The New Democrats called Moody’s change to a negative outlook “a concern,” and said the Liberal government would have to consider tax hikes in addition to better controlling spending.

“One of the things we thought was important was to bring new revenue for some of these infrastructure projects with a slight increase in the corporate tax rate,” said NDP Leader Andrea Horwath.

READ MORE: Wynne adamant there’s no money for public sector wage increases

“The Liberals decided not to do that and instead they’re going to try to freeze wages and create an atmosphere of reductions that people will be surprised by.”

Treasury Board president Deb Matthews, who was given expanded powers to find hundreds of millions of dollars in more savings each year, suggested the negative outlook from Moody’s wasn’t that important.

“I wouldn’t say I’m worried about it,” she said. “We know there’s a challenge and that’s why we’ve created this new position as president of the Treasury Board to focus on this challenge.”

The Liberals insisted they will not eliminate civil service jobs to balance the budget, which Sousa said can be done on schedule without taking “extreme measures” or by cancelling planned spending on transit, infrastructure and job creation.

“There are some out there who would suggest that we take measures of greater austerity at the expense of the livelihood of individuals, that’s dangerous and that puts us in economic peril,” he said.

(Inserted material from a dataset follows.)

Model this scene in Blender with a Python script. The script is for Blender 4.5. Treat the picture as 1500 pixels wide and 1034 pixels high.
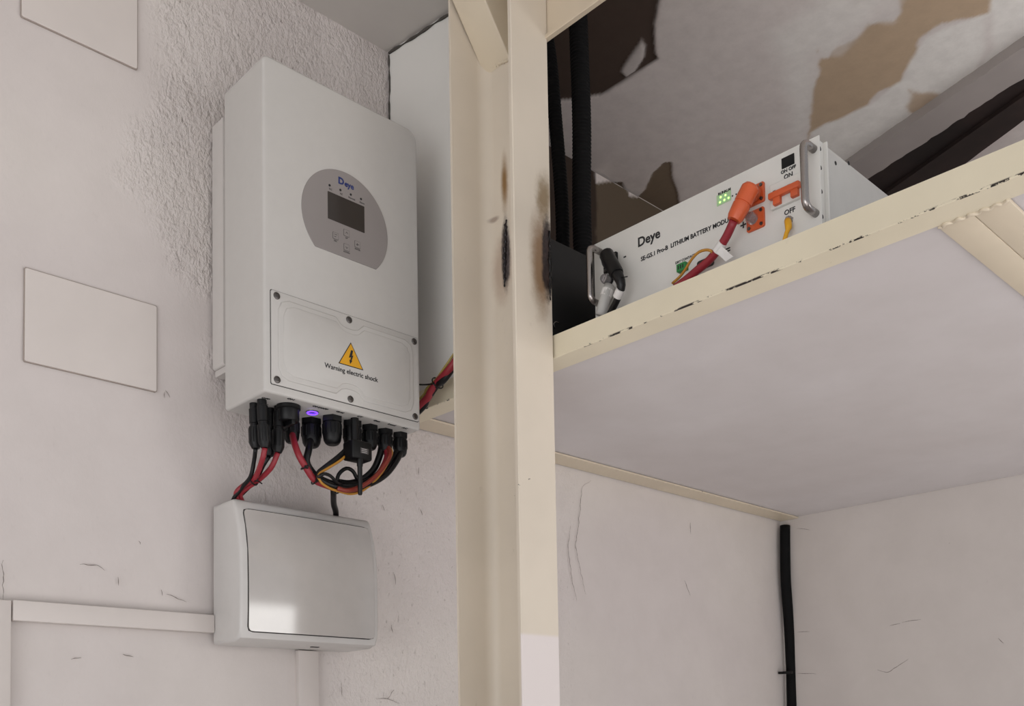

Eleven billion dollars a year in interest charges is already the third largest expenditure in the Ontario budget, behind health care and education, and would go even higher if the province’s credit rating was downgraded.

The negative outlook from Moody’s will be followed by a credit downgrade not only for the province, but for municipalities, electricity utilities, universities and other agencies funded by the government, predicted Fedeli.

“The biggest concern is that it will take away money that could be spent on services,” he said.